Timothy Garton-Ash outlines the key arguments as to why a blanket ban on holocaust denial would be a serious mistake. There are dangers from allowing hate speech, but Garton-Ash catches identifies dangers, including this:
"The approach advocated by the German justice minister [Brigitte Zypries] ... reeks of the nanny state. It speaks in the name of freedom but does not trust people to exercise freedom responsibly. Citizens are to be treated as children, guided and guarded at every turn. Indeed, the more I look at what Zypries does and says, the more she seems to me the personification of the contemporary European nanny state. It's no accident that she has also been closely involved in extending German law to allow more bugging of private homes. Vertrauen ist gut, Kontrolle ist besser (trust is good, control is better). Isn't that another mistake Germany made in the past?"

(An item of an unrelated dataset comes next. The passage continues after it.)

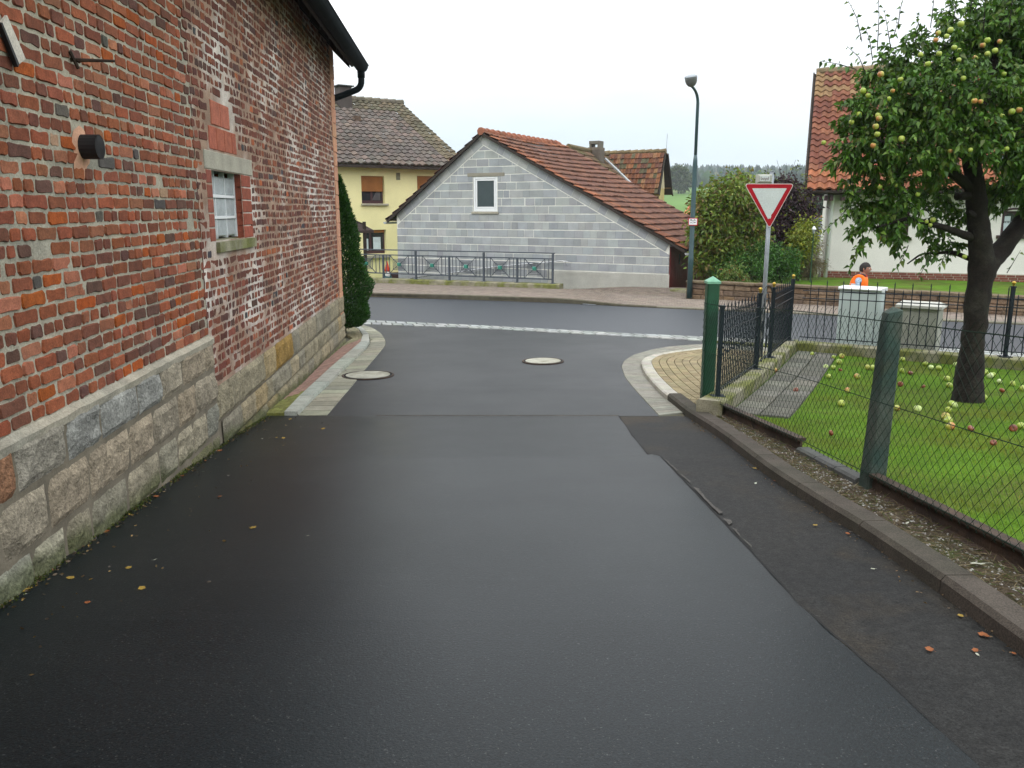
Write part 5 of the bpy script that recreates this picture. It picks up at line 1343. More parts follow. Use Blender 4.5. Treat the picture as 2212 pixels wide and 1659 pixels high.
m_.add([apex] + rim + [q - Z * .10 for q in rim], [(0, 1, 2), (0, 2, 3), (0, 3, 4), (0, 4, 1)] + [(1 + i, 5 + i, 5 + (i + 1) % 4, 1 + (i + 1) % 4) for i in range(4)]); m_.build('canopy', M['brown_cloth'], pr_)
m_ = MB(); pp = at_y(788, 520, 30.3); m_.tube([Vector((pp.x, pp.y, -2)), Vector((pp.x, pp.y, tip.z + .3))], .065, 8); m_.tube([Vector((pp.x, pp.y, tip.z + .2)), apex - Z * .1], .03, 6); m_.build('pole', M['wood_dark'], pr_)
# ================================================================== garden on the right
ZL = lambda x, y: zg(x, y) + .045                                  # lawn level
C_in = Vector(G(1721, 738, .21)[:2]); N_in = Vector(G(1571, 861, .21)[:2])
gd = (C_in - N_in).normalized()                                    # side wall runs away from the green post
gn_ = Vector((-gd.y, gd.x))                                        # outwards (left)
SIDE0 = N_in - gd * .22
fr_ = Vector(G(2212, 776, .21)[:2]); fd = (fr_ - C_in).normalized() # front wall runs right along the street
fn = Vector((-fd.y, fd.x))
if fn.y < 0: fn = -fn
WT = .27
fend = C_in + fd * 6.5
lawn_poly = [fence_xy(-.15, .06), fence_xy(7.6, .06), Vector((7.5, 1.4)), fend, C_in, N_in]
structure(drape('lawn', [fence_xy(.15, .10), fence_xy(9.5, .10), Vector((9.0, -.5)), fend, C_in, SIDE0 + gd * .2], .045, M['lawn_soil'], .35, skirt=.1))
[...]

This issue is vital to any debate on a vision for Europe's future. In a section of "Humanity: A Moral History of the 20th Century" titled "Towards a Robust and Connected Moral Identity", Jonathan Glover writes:
"The evidence suggests that those who rescued victims of the Nazis had not been given a rigidly disciplined upbringing. When they were children, parents had shown them respect, giving them reasons rather than orders. Respect may create a climate where moral identity can grow. Evidence from Nazi-occupied countries suggests that cultures may have climates which vary in their support for the growth of moral identity".